13 August 2020, The Tablet

The wrong day off: the 1963 Kennedy assassination


The wrong day off: the 1963 Kennedy assassination

President and Mrs Kennedy arrive in Dallas on the morning of the fateful day
Photo: executive office of the president of the United States

 

The Kennedy Assassination
30 November, 1963

News of President Kennedy’s assassination, I gather, was treated by both BBC and ITV with pretty prompt re-arrangement of programmes, but could not be wholly satisfactory. Naturally afterwards there was some criticism of the first immediate hours after the event. For a television critic who should always know, ideally, how television has dealt with any and every happening, this was one of the times that show the critic should literally never stop watching.

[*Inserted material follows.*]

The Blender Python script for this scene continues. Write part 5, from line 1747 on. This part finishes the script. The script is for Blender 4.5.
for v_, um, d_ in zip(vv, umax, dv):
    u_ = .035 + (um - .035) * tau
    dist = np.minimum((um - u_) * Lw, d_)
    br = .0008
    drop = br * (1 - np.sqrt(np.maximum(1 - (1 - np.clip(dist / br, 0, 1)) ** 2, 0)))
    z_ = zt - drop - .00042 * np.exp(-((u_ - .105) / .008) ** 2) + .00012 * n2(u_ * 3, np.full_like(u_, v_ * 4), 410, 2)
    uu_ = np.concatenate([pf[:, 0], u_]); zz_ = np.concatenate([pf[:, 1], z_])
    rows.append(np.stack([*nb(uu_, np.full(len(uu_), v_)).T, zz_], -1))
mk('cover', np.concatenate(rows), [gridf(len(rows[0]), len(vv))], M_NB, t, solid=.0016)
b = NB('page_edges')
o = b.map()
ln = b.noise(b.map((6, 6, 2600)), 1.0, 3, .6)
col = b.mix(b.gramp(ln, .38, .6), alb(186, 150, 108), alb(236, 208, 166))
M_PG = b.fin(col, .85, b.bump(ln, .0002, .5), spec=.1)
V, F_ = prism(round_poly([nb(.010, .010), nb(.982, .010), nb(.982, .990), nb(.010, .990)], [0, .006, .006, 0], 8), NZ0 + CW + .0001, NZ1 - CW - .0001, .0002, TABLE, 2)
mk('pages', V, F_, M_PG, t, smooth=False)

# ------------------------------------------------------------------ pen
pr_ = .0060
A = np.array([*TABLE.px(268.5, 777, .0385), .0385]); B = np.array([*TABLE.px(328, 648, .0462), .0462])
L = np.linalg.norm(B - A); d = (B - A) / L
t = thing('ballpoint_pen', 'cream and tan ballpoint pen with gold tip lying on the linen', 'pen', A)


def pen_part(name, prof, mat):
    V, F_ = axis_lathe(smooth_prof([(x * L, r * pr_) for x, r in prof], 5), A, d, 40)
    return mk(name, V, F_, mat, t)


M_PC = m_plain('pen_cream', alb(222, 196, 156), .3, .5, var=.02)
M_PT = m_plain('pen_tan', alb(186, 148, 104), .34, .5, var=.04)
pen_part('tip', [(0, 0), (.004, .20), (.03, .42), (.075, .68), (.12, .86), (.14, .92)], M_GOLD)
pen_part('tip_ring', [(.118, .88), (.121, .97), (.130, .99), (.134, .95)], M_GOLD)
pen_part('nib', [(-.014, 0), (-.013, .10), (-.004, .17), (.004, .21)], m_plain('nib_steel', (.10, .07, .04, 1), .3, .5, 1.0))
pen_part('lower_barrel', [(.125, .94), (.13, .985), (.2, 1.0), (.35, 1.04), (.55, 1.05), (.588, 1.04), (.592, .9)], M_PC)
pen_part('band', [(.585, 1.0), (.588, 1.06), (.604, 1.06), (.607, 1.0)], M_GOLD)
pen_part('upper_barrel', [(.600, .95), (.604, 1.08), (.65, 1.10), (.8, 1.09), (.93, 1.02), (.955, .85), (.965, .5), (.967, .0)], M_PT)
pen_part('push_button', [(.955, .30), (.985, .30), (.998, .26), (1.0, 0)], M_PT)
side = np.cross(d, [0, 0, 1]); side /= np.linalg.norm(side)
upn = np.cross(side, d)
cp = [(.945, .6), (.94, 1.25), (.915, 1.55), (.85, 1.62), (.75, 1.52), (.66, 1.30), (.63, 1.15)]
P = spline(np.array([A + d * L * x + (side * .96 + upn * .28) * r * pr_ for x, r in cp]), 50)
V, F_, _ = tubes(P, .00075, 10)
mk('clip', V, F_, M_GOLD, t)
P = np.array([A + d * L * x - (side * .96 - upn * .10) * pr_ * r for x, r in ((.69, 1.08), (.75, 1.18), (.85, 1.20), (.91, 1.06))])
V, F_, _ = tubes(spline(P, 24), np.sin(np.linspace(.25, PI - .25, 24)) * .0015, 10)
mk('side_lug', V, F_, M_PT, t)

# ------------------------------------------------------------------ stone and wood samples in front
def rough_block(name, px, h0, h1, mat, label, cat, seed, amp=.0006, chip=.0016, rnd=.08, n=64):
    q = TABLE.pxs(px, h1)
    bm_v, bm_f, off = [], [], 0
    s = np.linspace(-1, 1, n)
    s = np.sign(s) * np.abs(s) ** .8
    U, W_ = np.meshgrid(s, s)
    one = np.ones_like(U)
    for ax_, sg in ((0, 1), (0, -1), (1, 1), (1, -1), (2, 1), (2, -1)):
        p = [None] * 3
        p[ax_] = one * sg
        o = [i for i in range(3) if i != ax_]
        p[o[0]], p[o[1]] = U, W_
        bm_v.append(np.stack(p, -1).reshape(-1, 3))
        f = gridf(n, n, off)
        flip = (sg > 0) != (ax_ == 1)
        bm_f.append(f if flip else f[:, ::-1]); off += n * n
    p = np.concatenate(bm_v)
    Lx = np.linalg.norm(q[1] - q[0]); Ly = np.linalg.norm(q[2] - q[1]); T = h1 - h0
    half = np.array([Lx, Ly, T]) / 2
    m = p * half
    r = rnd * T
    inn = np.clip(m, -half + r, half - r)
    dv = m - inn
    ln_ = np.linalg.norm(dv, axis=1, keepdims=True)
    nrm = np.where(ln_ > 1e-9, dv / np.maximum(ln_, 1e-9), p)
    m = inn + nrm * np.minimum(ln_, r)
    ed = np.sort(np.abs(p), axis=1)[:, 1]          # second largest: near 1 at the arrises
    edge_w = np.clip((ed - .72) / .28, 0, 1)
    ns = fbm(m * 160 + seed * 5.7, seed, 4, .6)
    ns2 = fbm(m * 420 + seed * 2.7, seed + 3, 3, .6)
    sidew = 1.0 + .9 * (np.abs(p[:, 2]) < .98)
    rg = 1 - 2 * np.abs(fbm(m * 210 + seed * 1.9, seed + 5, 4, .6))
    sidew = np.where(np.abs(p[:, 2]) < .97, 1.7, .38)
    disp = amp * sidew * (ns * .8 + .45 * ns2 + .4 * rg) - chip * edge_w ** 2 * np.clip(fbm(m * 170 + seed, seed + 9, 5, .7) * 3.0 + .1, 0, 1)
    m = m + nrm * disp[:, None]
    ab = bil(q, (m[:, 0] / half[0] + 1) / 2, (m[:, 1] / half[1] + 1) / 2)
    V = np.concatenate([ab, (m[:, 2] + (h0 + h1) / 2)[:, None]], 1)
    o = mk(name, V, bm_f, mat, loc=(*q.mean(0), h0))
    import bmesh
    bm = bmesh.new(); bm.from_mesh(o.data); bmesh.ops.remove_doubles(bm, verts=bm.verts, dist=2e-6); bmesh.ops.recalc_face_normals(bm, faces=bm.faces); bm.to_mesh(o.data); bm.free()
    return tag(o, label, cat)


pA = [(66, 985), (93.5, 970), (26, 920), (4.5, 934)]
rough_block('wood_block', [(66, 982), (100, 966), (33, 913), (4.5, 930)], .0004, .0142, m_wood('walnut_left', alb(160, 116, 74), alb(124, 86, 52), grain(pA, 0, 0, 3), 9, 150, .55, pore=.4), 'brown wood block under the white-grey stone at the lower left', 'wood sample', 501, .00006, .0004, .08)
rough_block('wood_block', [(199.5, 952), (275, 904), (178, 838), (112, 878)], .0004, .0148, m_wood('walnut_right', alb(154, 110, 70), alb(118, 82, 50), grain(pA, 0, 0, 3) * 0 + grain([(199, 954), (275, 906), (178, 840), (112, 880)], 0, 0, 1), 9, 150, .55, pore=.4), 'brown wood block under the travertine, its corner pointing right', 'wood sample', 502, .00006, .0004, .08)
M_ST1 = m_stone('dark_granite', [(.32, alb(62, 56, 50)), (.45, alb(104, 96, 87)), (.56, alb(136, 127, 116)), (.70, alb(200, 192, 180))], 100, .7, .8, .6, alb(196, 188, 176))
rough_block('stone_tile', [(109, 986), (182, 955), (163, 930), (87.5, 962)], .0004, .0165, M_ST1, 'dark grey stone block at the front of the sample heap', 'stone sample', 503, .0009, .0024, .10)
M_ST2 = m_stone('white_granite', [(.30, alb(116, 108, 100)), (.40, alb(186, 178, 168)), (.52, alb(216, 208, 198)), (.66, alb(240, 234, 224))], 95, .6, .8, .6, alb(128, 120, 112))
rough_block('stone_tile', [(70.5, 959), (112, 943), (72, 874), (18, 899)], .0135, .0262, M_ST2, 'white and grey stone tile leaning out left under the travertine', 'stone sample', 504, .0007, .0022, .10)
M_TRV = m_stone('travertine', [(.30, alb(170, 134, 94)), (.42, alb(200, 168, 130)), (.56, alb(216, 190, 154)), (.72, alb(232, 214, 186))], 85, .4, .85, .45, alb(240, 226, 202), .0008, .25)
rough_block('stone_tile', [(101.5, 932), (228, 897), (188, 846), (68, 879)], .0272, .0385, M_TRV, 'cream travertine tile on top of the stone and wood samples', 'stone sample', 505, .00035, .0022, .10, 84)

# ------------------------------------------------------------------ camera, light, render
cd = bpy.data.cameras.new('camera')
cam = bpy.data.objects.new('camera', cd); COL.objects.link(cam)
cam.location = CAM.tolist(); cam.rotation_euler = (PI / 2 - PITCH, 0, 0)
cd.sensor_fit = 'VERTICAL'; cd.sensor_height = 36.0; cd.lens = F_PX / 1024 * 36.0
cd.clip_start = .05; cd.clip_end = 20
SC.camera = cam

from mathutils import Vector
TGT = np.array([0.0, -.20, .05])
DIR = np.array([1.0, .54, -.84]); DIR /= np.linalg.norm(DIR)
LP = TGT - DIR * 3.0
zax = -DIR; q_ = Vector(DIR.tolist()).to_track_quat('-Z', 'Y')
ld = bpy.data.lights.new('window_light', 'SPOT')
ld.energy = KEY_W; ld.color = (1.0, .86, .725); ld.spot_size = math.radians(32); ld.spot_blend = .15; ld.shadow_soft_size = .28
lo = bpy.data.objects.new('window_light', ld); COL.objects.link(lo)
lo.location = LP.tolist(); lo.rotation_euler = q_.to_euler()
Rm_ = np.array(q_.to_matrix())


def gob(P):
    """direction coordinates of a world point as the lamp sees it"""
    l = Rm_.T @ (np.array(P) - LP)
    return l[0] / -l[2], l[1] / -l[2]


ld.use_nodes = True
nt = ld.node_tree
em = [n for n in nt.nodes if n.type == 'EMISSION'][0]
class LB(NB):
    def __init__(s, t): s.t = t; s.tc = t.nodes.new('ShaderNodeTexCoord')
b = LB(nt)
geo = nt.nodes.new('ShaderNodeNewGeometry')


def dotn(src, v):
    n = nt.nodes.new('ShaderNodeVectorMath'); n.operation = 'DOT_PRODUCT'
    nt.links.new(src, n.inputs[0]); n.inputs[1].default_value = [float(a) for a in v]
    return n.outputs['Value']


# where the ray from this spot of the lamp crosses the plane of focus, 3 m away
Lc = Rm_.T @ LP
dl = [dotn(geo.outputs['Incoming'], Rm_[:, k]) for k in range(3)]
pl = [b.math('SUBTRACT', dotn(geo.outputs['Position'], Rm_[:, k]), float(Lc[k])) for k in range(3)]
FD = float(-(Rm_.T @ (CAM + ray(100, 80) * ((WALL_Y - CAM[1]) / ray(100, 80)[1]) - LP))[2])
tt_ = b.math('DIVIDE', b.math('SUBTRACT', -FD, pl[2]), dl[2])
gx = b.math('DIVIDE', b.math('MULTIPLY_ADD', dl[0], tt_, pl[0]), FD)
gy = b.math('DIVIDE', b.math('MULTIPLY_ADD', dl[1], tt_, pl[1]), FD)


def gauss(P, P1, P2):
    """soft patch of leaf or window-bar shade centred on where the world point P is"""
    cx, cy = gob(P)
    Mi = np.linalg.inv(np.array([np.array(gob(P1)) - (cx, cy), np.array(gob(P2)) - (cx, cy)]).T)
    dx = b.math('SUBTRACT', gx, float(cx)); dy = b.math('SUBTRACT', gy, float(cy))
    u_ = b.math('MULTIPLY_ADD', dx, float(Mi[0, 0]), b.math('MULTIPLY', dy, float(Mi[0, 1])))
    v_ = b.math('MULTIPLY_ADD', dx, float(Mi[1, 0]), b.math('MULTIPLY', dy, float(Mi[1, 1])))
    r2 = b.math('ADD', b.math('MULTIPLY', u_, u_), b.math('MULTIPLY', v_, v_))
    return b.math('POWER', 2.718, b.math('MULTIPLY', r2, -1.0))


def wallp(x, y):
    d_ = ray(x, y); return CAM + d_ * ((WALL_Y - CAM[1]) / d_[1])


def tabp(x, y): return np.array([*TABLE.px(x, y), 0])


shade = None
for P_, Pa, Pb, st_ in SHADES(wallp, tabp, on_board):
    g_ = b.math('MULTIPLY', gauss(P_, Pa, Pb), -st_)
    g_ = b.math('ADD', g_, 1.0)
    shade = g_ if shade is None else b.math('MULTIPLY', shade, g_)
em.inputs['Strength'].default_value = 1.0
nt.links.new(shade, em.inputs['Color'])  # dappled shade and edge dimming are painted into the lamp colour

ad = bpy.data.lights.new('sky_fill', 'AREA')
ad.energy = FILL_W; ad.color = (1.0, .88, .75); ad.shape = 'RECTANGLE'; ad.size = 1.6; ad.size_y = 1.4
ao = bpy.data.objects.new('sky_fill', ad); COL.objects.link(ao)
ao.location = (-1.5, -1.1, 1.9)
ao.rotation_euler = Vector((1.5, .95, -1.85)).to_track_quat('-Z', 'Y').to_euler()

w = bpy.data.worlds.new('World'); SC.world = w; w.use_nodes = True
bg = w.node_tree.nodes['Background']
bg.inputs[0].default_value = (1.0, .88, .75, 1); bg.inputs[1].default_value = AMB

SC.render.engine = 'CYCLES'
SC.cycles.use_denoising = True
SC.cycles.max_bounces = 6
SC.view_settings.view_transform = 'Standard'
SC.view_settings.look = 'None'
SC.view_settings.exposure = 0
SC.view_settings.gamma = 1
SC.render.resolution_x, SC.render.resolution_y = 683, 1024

I do not write with personal knowledge of the course of the programmes on that Friday evening, except for the later part, because by chance it was one of the occasional evenings “off” when I was going to watch nothing but the BBC’s Britten programme. So it was that I got an unexpected insight into how upsetting and irritating it can be to hear almost unbelievably bad news without any explanation. The Britten programme was my first contact with television (or sound) that day and it had already begun when I turned it on. After it I caught, quite incidentally, the announcement that there would be a concert programme to follow because of “the death of President Kennedy”. But there was nothing at all about what had happened. The concert took place, and was followed by the Prime Minister’s tribute, and before this there was merely the same statement that the President was “shot down in a Texas street” but nothing more.